Siempre hubo hombres coquetos que iban a comprarse la crema hidratante con más reparo que si fueran al sex shop, hasta que daban con una vendedora que les lavaba la culpa con sus labios de tiramisú y les proveía de otros placeres instantáneos. Cuánta delicadeza empleaba para enseñarles a aplicar el contorno de ojos mediante suaves golpecitos en la sien. “Así, con ligeros toques”, les ilustraban aquellas diosas iniciáticas en el arte de la cosmética masculina, aunque ellos debían servirse de la oferta para mujeres, pues la suya, aparte del after shave, no existía. “Ayer fui al Cortes Inglés y me llevé tres mariconcreams”, le oí contar una vez a un periodista de fama a otro, a pesar de que aquel chistecillo oscureciera su acto, o ¿no era una forma de exculparse y a la vez festejar su nueva filia? La industria cosmética bascula entre dos polos antagónicos: es tan conservadora como astuta. Hace casi veinte años, Jean-Paul Gaultier intentó poner de moda los lápices de khol para hombres, corrigiendo la renuncia a la coquetería del nuevo constructo de hombre. Se adelantó demasiado en el tiempo.

Éxito, vigor, dureza, determinación, escasa emotividad, capacidad de proveer, autoridad… todo eso incluía el catálogo de lo que debía ser un hombre del siglo XX, lo que causaba gran angustia a muchos de ellos. Los más conscientes buscaron la manera de conciliar el rol con su verdadera identidad aflojando en rigidez, pero la gran mayoría se instaló en lo que los anglosajones denominan fragilidad masculina. El psicoterapeuta Roger Horrocks la define así: “Es una paradoja: la masculinidad patriarcal rompe al hombre, formado y a la vez destruido por su propio poder”. En verdad tembloroso, pues se siente cuestionado a cada instante y ve a las mujeres como el enemigo que pronto acabará por usurparle su lugar preeminente.

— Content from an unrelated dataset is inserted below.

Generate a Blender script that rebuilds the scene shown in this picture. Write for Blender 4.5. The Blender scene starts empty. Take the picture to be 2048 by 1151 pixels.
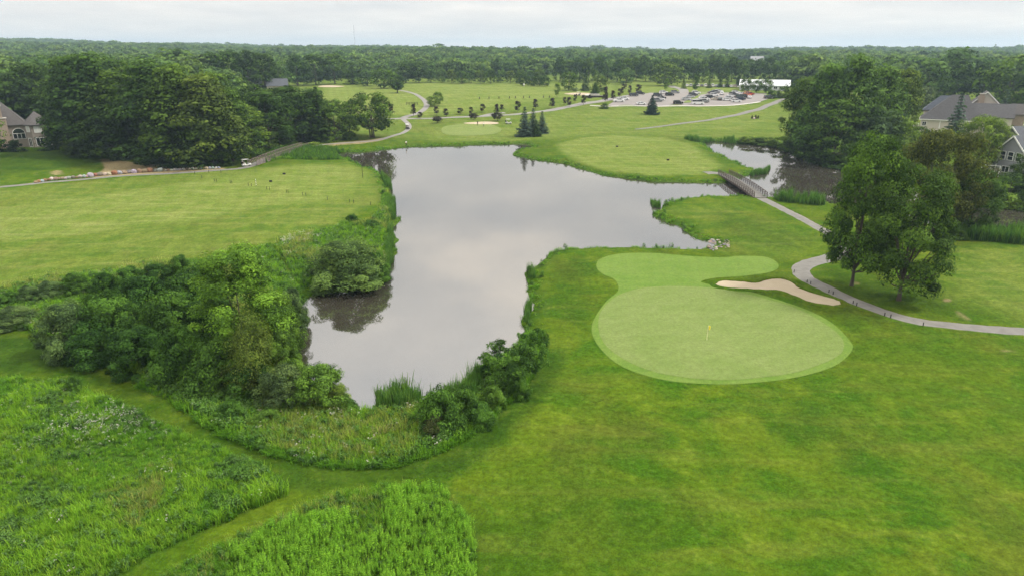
import bpy, bmesh, math, random
import numpy as np
from mathutils import Vector, Matrix
from mathutils.geometry import delaunay_2d_cdt

R = math.radians
sc = bpy.context.scene
COL = sc.collection
# ------------------------------------------------------------------ camera, sky, sun, exposure
CAM_Z, PITCH, FPX = 30.0, R(19.2), 1365.33
cam = bpy.data.cameras.new('camera'); cam.sensor_width = 36; cam.lens = 24; cam.clip_end = 20000; cam.clip_start = 0.5
camo = bpy.data.objects.new('camera', cam); COL.objects.link(camo)
camo.location = (0, 0, CAM_Z); camo.rotation_euler = (R(90) - PITCH, 0, 0)
sc.camera = camo

SUN_AZ, SUN_EL = R(84), R(50)          # azimuth measured from +Y towards +X
sun_dir = Vector((math.sin(SUN_AZ) * math.cos(SUN_EL), math.cos(SUN_AZ) * math.cos(SUN_EL), math.sin(SUN_EL)))
w = bpy.data.worlds.new('World'); sc.world = w; w.use_nodes = True
nt = w.node_tree; nt.nodes.clear()
def N(t, kind, **kw):
    n = t.nodes.new(kind)
    for k, v in kw.items(): setattr(n, k, v)
    return n
def math_node(t, op, a, b=None, clamp=False):
    n = N(t, 'ShaderNodeMath', operation=op, use_clamp=clamp)
    for i, v in enumerate((a, b)):
        if v is None: continue
        if isinstance(v, (int, float)): n.inputs[i].default_value = v
        else: t.links.new(v, n.inputs[i])
    return n.outputs[0]
def mix_col(t, fac, a, b, blend='MIX'):
    n = N(t, 'ShaderNodeMix', data_type='RGBA', blend_type=blend)
    for sock, v in ((n.inputs[0], fac), (n.inputs[6], a), (n.inputs[7], b)):
        if isinstance(v, (int, float)): sock.default_value = v
        elif isinstance(v, tuple): sock.default_value = (*v[:3], 1)
        else: t.links.new(v, sock)
    return n.outputs[2]
def ramp(t, fac, stops):
    n = N(t, 'ShaderNodeValToRGB'); e = n.color_ramp.elements
    while len(e) < len(stops): e.new(0.5)
    for el, (p, c) in zip(e, stops): el.position = p; el.color = (*c[:3], 1)
    t.links.new(fac, n.inputs[0]); return n.outputs[0]
sky = N(nt, 'ShaderNodeTexSky', sky_type='NISHITA', sun_disc=False)
sky.sun_elevation = SUN_EL; sky.sun_rotation = SUN_AZ
tc = N(nt, 'ShaderNodeTexCoord'); sep = N(nt, 'ShaderNodeSeparateXYZ'); nt.links.new(tc.outputs['Generated'], sep.inputs[0])
zc = math_node(nt, 'MAXIMUM', sep.outputs[2], 0.0)
zd = math_node(nt, 'ADD', zc, 0.10)
cx = math_node(nt, 'DIVIDE', sep.outputs[0], zd); cy = math_node(nt, 'DIVIDE', sep.outputs[1], zd)
comb = N(nt, 'ShaderNodeCombineXYZ'); nt.links.new(cx, comb.inputs[0]); nt.links.new(cy, comb.inputs[1])
cl = N(nt, 'ShaderNodeTexNoise'); cl.inputs['Scale'].default_value = 0.72; cl.inputs['Detail'].default_value = 7; cl.inputs['Roughness'].default_value = 0.52
nt.links.new(comb.outputs[0], cl.inputs['Vector'])
# the deck evens out towards the horizon
lowf = N(nt, 'ShaderNodeMapRange'); lowf.inputs[1].default_value = .02; lowf.inputs[2].default_value = .22; lowf.inputs[3].default_value = .40; lowf.inputs[4].default_value = 1.45; nt.links.new(zc, lowf.inputs[0])
cfac = math_node(nt, 'ADD', .505, math_node(nt, 'MULTIPLY', math_node(nt, 'SUBTRACT', cl.outputs['Fac'], .46), lowf.outputs[0]))
cloud = ramp(nt, cfac, [(0.30, (0.66, 0.70, 0.74)), (0.42, (0.92, 0.92, 0.915)), (0.50, (1.02, 1.0, 0.965)), (0.57, (1.12, 1.08, 1.02)), (0.68, (1.42, 1.31, 1.16))])
# overcast luminance: the zenith of a cloud deck is about three times its horizon
grad = math_node(nt, 'MULTIPLY', math_node(nt, 'ADD', 1.0, math_node(nt, 'MULTIPLY', zc, 1.35)), 8.6)
g3 = N(nt, 'ShaderNodeCombineXYZ')
for i in range(3): nt.links.new(grad, g3.inputs[i])
deck = mix_col(nt, 1.0, cloud, g3.outputs[0], 'MULTIPLY')
skyc = mix_col(nt, 0.07, deck, sky.outputs[0])
bg = N(nt, 'ShaderNodeBackground'); bg.inputs['Strength'].default_value = 0.10
nt.links.new(skyc, bg.inputs[0])
wo = N(nt, 'ShaderNodeOutputWorld'); nt.links.new(bg.outputs[0], wo.inputs[0])
w.cycles.sampling_method = 'MANUAL'; w.cycles.sample_map_resolution = 512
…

Los hombres frágiles son aquellos que se preocupan de aclarar que no son gais –y ni siquiera afeminados– aunque nadie se lo haya preguntado; airean a los cuatro vientos su pasión por las mujeres, también sin que venga a cuento, y urden tramas de sexismo conspirativo contra los varones. Además, albergan una auténtica aprensión hacia el colectivo LGTB, les espanta el color rosa y en caso de utilizar cosmética recurrirán a marcas que apelan a hombres como ellos, de una pieza, cazadores épicos, mientras que juzgarán con falsa perplejidad, propia de quienes no pueden mover sus columnas mentales, a aquellos que se maquillan.

Gaultier fue un visionario: la cosmética que supera el género hoy crece entre los gurús del lujo, sin olvidar el furor coreano, una cultura pionera en estética en que los muchachos invierten más en cuidarse que en cualquier otro lugar del mundo. Se les llama khonminam, combinación de las palabras flor y hombre bello, sin connotaciones femeninas, sin temor a que su virilidad sea examinada por un tribunal de mujeres, las mismas que en este Occidente frágil siguen soñando, muy a su pesar, con los marlboro man.